Johnstone was one of several authors on a research study published Oct. 25 in the Proceedings of the National Academy of Sciences that looks at how boreal forests regrow after a fire event.

For thousands of years the black spruce has existed alongside wildfire – adapting to harness the destructive power of heat and flames for reproduction. Black spruce have a built-in plan for post-wildlife rebuilds: the fire itself warms spruce cones to release seeds that allow the original forest to regrow.

Researcher Jill Johnstone is one of the authors of a new paper focused on black spruce recovery following wild fires. (Submitted)

The forest floor where the black spruce thrives – cold permafrost and damp peat – have helped ensure these seeds would survive.

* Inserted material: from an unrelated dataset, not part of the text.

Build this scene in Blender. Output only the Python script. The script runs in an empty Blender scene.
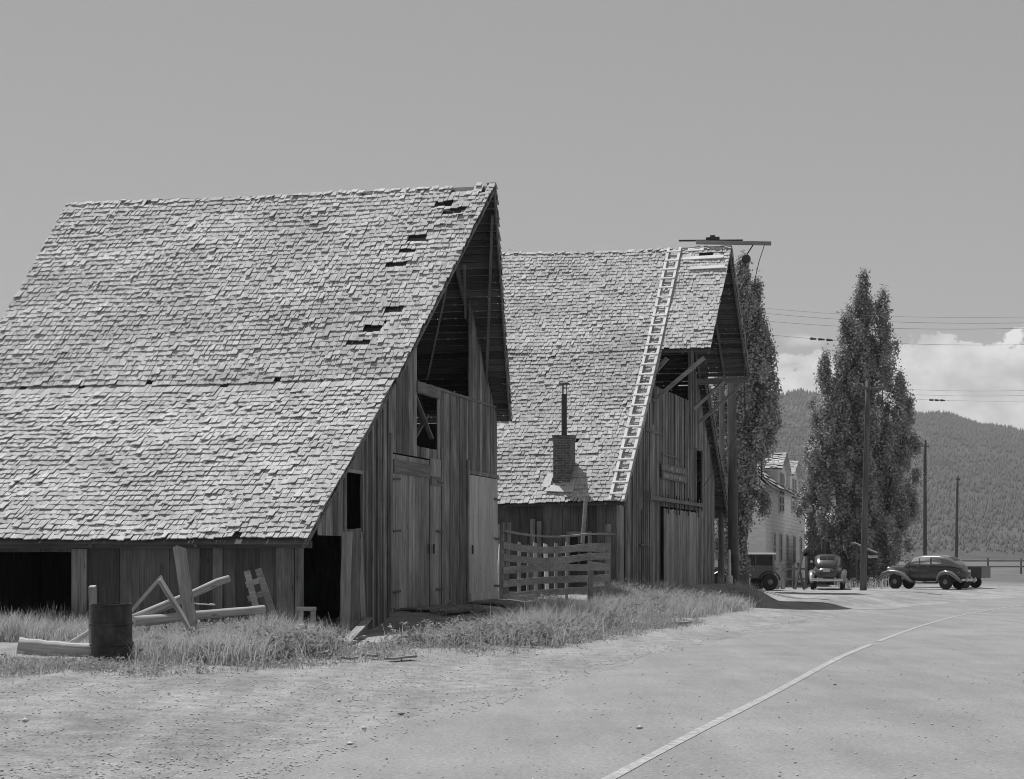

But researchers have found that as fires burn more frequently and deeper into a drier forest floor, the black spruce is facing tough competition from other species. In around 18 per cent of cases, the forests failed to come back in any form.

Johnstone and her fellow researchers analyzed 1,538 sites across boreal forest from Alaska to Newfoundland. Their analysis looked at compositional changes in tree species following 58 recent fires from 1989 to 2014.

The study included Yukon data from sites such as the Fox Lake burn, Pelly Crossing and Eagle Plains on the Dempster highway.

In the Yukon and Alaska, they found that black spruce was often being edged out by birch and aspen. Rates of re-forest failure were higher in the Alaska Interior region and in the Cordillera region in Yukon and northern B.C.

“It’s clear that things really are changing,” Johnstone said. “This is the early signal that we’re picking up on the ground that the recovery after fire is shifting. That will then translate into how our mature forests look after several decades.”

The charred remains of a tree. (Submitted)

The shift from black spruce to leafy green aspen and birch brings uncertainty to the future of Canada’s western boreal forest. While both tree species grow faster than spruce and are able to sequester carbon, they also support a different type of ecosystem.

For example, black spruce forests are a favourite for wintering caribou, who rely on the thick lichen growth of the forest floor.

Johnstone said that old, established forests have built up a strong resistance to weather variability. But fire can cause a sudden reset.

“It’s like shuffling a deck and handing out the cards. You have to play with that hand for the rest of the game. That’s sort of how it works with these western boreal forests. A couple years after a fire, that’s when the deck is dealt. And then those are the cards,” she said.

Watching the results unfold can be difficult from aerial surveys, where all regrowth looks bright green, said Johnstone. The ability to study over a thousand datasets from the ground allows researchers to see rapid change.

As a result, Johnstone said they’re very confident in the finding of the study. The boreal forest wraps around the globe, providing potential for future studies to look at how black spruce are being affected in places like Russia and Europe.